Franks dropped the phone, then rode the rest of the way crying into the hood he had pulled over his head. When the bus arrived at the school parking lot, his mother was there to meet him. She told him his father had shot himself in his car, an act Franks could not fathom.

His teammates, now aware of what happened, gathered around and embraced Franks. They all prayed together in the parking lot.

Franks could not believe he would bury two fathers in three years. Before Bartee's casket was closed, Franks slid his two state championship rings onto his father's fingers. Then, he went straight from the cemetery to a tattoo parlor, where he had Bartee's nickname, "Pup," etched over his heart. After that, he said, he felt lost.

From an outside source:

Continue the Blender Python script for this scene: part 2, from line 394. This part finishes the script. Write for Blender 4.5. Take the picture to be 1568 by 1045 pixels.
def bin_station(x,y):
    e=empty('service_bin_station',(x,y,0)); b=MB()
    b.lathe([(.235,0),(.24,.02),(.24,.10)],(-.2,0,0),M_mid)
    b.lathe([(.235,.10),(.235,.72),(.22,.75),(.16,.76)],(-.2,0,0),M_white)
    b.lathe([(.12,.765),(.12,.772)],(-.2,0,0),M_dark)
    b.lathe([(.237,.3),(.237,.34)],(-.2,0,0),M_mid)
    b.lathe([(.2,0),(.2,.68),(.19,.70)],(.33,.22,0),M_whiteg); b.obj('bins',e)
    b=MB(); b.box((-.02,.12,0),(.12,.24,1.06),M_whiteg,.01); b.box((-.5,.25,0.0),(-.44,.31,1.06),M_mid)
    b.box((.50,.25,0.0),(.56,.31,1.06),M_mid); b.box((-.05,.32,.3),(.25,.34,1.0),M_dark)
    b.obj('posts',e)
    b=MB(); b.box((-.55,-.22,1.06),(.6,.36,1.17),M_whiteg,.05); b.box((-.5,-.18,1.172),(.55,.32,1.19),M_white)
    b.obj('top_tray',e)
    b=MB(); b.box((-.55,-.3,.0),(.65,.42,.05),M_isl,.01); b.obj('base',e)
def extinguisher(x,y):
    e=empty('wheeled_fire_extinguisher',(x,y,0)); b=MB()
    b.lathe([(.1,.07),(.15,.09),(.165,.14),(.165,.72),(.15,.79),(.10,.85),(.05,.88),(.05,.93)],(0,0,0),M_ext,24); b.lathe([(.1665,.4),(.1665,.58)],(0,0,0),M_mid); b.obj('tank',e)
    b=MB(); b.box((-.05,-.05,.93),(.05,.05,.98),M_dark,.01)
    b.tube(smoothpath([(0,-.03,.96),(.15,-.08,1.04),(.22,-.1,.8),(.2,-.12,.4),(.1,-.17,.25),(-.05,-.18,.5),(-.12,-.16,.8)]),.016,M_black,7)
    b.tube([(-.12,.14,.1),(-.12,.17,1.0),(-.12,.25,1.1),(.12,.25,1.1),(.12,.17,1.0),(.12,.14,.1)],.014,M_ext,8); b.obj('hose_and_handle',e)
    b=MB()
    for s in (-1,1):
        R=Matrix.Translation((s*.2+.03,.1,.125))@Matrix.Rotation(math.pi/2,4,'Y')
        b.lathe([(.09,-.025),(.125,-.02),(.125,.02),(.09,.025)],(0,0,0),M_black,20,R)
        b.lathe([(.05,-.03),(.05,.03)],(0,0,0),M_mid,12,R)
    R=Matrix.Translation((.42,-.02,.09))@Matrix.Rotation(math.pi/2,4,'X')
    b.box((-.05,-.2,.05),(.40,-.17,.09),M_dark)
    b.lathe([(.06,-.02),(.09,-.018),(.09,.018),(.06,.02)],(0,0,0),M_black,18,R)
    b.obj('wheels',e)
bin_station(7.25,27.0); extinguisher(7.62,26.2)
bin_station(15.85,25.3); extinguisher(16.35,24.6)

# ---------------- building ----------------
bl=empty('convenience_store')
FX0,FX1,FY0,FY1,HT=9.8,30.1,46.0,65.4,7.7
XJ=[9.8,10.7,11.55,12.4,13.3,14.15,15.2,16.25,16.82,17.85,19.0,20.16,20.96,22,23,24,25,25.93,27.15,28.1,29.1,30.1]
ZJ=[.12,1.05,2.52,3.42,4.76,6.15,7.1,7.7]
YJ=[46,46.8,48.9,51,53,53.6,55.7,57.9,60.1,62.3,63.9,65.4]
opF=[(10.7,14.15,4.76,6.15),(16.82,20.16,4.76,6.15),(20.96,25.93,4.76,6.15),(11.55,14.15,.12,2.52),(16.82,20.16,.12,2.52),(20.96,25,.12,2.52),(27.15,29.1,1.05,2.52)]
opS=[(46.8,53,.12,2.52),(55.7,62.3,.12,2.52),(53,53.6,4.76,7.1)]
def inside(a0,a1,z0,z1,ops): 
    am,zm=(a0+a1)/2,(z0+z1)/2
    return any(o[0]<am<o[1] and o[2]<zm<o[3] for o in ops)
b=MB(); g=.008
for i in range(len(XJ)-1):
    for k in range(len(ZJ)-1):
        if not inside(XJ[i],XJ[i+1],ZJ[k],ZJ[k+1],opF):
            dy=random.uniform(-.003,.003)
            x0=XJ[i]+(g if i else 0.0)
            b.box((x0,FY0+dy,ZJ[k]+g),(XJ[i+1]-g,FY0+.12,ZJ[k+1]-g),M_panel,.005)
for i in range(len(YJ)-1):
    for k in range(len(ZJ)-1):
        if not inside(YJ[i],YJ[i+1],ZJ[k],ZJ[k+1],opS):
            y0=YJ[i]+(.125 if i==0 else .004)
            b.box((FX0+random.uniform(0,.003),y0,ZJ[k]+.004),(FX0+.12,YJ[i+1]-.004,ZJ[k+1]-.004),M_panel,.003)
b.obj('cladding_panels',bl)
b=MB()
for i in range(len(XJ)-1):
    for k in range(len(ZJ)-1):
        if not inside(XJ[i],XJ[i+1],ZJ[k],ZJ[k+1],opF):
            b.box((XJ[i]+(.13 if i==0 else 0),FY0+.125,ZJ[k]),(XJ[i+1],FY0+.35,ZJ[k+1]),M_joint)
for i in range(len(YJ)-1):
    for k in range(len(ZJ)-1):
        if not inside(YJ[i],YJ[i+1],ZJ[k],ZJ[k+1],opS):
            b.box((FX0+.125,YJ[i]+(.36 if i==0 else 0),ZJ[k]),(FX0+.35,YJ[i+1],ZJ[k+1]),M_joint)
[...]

"Then I turned to my friend, the person I turn to the most, and she wouldn't let me turn my back on life," Franks said. "She has my back. I can guarantee I wouldn't be here now if it weren't for my mother."

Martin, who spoke by phone from her home in Norman, said she and her son literally grew up together, bonded by blood, their youth and, finally, heartbreak. She has taken care of him, and he has taken care of her. Given what they endured, she said, she feels relief and joy that he made it through with his values intact.

"It's just awesome," she said, "to have seen him grow into such a great young man."